----- EXTRACTED DATA

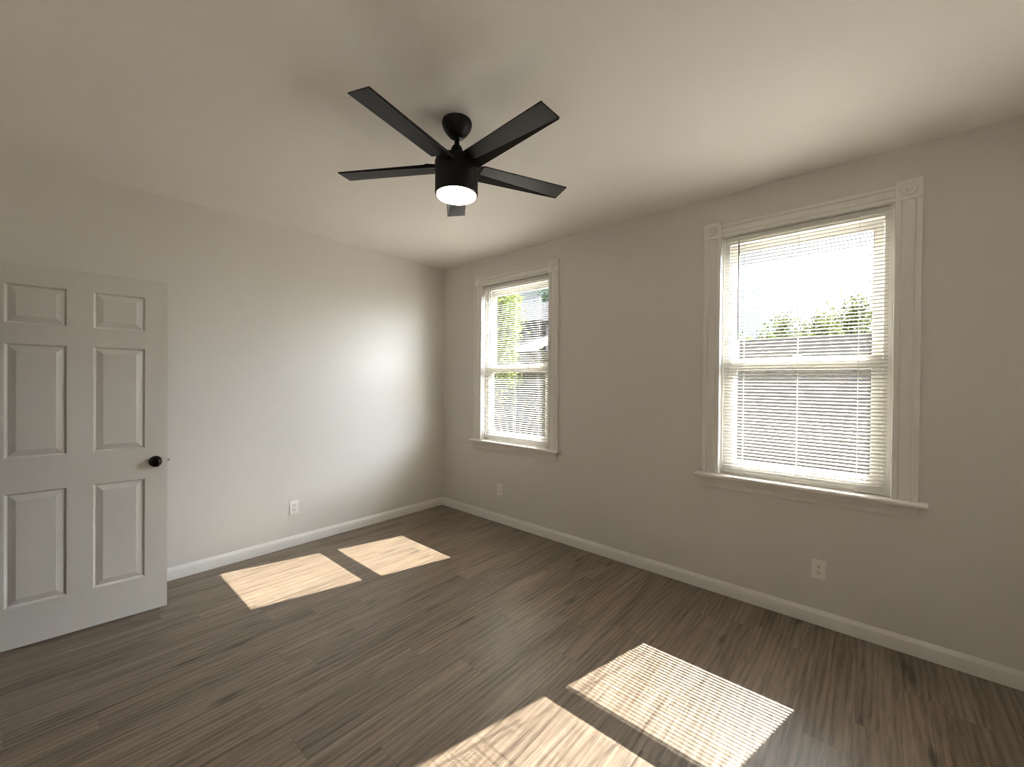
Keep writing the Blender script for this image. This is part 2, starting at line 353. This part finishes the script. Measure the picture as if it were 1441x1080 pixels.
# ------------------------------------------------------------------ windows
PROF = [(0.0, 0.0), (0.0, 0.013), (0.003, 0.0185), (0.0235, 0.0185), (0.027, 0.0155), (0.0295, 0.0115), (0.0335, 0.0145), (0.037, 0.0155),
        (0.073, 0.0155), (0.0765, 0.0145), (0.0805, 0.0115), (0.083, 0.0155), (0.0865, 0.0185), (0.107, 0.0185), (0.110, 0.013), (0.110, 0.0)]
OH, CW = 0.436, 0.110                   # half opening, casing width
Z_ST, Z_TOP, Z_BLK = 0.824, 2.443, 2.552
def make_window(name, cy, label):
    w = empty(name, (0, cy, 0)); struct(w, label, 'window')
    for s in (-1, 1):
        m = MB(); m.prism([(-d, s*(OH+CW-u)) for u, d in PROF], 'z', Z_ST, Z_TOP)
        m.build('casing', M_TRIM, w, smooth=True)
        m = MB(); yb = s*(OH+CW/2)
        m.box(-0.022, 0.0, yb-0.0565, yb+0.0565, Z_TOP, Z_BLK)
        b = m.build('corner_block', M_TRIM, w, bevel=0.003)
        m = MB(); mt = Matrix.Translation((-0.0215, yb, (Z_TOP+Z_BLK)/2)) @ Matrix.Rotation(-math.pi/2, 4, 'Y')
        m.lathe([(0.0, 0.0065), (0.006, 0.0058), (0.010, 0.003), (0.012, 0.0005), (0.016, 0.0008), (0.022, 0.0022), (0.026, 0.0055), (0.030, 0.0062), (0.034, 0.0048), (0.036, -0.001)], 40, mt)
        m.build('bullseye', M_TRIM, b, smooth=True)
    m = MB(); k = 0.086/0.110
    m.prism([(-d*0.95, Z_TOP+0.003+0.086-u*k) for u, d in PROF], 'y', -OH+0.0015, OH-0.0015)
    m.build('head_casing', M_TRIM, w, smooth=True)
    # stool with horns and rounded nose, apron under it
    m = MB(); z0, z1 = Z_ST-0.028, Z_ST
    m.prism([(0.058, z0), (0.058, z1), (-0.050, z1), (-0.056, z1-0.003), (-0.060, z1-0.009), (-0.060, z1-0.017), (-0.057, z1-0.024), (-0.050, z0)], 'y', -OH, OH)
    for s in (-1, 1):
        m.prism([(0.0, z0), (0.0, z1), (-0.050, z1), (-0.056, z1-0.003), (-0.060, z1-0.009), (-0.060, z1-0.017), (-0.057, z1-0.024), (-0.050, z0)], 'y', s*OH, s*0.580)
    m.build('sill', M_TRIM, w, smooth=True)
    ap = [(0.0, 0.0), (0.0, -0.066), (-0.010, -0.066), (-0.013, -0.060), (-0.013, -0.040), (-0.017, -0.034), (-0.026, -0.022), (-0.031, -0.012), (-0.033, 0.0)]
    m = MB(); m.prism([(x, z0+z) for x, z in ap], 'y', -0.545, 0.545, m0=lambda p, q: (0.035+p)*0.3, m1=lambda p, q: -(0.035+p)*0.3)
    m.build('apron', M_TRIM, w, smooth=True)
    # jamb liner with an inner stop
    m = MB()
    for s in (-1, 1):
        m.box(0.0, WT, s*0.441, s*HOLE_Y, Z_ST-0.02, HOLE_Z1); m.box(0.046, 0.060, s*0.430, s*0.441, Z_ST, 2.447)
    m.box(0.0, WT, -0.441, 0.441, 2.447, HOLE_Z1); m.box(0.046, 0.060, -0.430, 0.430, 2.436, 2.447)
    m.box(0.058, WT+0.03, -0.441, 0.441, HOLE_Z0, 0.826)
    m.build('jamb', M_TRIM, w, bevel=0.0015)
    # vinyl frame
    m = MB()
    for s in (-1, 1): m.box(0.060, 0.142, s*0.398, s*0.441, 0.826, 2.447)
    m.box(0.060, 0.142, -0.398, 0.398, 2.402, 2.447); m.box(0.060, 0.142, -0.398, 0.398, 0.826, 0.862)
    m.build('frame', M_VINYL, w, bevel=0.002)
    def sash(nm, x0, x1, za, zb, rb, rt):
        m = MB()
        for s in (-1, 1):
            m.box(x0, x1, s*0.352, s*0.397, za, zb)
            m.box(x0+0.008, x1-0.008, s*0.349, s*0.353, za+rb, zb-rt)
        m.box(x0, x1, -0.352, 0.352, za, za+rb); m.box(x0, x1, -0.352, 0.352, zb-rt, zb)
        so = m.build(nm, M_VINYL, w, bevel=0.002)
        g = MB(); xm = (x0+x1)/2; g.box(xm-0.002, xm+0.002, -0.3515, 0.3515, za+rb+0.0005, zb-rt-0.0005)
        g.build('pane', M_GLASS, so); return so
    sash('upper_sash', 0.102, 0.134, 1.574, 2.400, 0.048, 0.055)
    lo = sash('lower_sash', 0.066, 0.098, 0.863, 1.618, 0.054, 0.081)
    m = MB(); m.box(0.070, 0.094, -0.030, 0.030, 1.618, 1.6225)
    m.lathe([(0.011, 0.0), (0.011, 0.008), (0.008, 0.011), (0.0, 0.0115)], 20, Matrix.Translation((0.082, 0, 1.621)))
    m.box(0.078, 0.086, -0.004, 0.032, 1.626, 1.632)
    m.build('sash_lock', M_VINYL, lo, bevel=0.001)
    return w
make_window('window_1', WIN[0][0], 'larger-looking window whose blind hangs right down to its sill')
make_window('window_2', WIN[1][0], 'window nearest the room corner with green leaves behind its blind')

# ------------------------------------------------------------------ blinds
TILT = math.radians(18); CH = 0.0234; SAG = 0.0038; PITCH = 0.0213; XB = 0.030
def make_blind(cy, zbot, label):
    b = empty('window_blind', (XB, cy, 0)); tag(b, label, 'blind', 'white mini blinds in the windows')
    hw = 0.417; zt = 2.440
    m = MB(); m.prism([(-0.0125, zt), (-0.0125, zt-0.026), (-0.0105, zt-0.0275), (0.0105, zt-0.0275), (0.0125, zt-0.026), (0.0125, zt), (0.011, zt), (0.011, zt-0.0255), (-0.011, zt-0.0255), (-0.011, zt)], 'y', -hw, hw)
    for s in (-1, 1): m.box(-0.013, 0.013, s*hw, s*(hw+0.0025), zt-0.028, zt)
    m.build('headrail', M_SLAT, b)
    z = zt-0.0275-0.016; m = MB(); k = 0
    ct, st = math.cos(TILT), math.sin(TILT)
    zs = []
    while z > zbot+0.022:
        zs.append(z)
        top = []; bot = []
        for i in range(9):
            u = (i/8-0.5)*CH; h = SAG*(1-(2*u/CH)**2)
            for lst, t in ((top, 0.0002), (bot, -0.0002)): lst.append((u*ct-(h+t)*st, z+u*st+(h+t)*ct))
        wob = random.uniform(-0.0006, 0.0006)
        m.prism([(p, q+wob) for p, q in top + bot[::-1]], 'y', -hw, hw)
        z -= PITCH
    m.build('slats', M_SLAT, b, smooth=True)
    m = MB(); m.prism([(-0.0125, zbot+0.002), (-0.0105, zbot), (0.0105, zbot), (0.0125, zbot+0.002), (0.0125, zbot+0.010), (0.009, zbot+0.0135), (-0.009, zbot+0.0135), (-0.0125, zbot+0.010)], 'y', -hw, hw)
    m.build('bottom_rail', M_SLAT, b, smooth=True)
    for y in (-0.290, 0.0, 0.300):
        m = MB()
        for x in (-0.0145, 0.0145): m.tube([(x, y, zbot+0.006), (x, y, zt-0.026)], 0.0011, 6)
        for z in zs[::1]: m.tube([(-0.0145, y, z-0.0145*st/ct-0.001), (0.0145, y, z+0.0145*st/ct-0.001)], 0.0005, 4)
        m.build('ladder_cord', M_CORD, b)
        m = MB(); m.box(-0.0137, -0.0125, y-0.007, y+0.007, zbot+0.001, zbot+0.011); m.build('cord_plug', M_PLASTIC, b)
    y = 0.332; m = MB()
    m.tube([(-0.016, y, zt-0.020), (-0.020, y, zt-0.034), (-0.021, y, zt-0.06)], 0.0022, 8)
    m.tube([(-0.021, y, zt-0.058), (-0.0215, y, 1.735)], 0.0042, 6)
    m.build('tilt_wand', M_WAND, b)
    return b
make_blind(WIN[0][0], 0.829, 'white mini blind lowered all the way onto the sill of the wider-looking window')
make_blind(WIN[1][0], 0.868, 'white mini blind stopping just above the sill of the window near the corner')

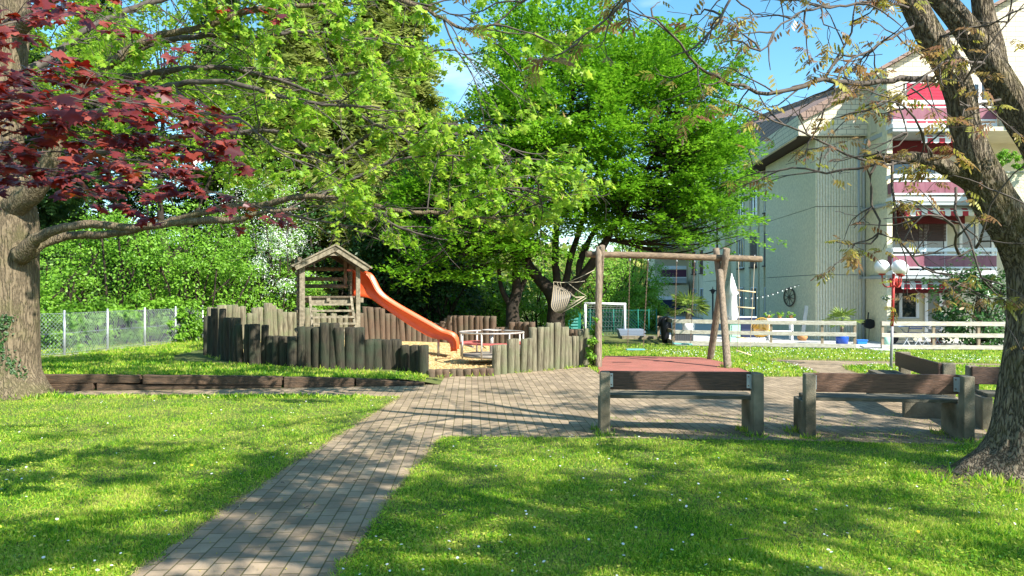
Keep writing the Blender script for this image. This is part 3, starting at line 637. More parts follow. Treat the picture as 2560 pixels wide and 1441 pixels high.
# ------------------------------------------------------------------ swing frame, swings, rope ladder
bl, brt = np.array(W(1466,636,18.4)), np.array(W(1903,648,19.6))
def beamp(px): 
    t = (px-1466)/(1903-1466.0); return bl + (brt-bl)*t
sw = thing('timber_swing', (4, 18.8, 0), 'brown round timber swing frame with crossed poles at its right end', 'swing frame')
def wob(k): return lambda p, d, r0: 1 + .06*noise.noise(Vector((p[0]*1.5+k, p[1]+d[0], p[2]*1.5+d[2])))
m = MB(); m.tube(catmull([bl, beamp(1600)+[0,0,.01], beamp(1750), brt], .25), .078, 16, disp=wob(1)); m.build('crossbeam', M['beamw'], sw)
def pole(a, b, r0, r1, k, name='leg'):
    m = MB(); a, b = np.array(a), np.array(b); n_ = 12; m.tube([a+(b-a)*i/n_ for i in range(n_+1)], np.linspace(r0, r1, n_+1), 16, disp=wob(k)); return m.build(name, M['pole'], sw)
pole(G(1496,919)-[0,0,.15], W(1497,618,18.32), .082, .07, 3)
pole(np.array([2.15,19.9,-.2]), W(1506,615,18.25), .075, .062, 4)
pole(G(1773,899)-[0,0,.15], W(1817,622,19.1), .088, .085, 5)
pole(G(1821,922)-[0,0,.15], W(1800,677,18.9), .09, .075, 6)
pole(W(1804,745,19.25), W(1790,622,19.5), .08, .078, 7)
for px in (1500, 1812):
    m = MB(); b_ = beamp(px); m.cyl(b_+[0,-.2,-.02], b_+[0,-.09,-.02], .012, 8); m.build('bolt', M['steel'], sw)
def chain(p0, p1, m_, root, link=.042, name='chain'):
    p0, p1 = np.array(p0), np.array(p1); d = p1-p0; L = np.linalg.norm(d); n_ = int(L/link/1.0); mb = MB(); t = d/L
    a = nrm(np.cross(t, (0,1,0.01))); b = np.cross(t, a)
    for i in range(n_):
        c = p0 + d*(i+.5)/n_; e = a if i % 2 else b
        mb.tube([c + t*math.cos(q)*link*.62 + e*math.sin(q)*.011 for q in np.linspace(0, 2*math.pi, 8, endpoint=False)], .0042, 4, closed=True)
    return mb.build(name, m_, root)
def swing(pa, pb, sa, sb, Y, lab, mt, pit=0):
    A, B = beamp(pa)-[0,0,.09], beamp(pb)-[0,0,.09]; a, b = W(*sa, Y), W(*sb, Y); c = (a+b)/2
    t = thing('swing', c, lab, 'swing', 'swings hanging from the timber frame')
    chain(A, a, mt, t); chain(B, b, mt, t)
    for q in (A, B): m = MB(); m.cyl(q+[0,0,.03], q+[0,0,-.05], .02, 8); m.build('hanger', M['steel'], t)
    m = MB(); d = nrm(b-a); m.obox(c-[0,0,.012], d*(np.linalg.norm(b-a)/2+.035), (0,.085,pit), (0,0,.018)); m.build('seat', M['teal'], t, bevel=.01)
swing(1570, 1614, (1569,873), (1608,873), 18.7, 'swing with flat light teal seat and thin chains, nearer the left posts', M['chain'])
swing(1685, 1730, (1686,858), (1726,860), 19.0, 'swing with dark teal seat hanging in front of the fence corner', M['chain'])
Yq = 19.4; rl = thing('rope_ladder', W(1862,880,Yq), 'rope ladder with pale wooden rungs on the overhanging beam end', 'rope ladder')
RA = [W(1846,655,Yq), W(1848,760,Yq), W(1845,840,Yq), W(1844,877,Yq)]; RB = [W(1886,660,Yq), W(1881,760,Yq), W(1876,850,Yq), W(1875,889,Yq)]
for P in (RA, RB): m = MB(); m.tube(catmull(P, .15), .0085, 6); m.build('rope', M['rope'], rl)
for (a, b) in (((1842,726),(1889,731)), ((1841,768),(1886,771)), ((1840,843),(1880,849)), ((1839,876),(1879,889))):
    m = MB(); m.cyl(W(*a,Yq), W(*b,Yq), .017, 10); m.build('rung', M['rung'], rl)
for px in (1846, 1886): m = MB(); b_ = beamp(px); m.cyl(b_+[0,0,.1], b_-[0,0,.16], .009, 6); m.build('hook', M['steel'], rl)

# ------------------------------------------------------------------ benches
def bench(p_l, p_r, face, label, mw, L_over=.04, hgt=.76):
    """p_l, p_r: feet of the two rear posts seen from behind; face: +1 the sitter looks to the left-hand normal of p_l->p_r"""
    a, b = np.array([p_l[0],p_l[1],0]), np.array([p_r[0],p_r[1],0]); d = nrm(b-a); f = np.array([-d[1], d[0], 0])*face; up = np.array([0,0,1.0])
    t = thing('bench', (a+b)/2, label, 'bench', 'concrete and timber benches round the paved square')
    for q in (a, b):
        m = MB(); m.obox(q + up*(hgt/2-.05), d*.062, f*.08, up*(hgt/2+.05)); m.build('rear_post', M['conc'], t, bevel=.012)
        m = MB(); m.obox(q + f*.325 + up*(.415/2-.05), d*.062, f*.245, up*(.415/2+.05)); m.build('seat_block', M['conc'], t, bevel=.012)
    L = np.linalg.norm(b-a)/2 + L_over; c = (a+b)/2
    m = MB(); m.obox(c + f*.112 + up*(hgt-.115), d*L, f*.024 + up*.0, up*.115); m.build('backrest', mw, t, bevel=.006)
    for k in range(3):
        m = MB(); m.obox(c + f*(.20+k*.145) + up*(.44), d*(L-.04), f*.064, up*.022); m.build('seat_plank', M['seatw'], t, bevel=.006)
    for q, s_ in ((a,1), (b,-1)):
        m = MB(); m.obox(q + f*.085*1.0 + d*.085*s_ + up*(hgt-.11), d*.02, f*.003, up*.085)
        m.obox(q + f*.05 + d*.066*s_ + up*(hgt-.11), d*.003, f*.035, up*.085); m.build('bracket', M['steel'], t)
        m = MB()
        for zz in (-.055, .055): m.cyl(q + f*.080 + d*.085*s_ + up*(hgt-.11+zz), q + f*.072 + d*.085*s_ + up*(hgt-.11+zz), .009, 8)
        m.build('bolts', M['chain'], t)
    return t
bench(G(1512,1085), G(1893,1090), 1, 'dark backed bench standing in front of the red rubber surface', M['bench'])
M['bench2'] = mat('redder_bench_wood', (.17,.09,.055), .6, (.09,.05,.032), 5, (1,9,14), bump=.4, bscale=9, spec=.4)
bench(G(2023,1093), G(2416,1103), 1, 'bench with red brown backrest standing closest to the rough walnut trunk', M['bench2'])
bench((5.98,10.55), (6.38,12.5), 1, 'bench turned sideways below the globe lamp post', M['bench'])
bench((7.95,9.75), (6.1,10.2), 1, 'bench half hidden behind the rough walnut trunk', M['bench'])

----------

### WHAT TO PRODUCE
Each line that contains the word "image" counts toward the total; give only that total.

### SOLUTION FOR THIS PROBLEM
2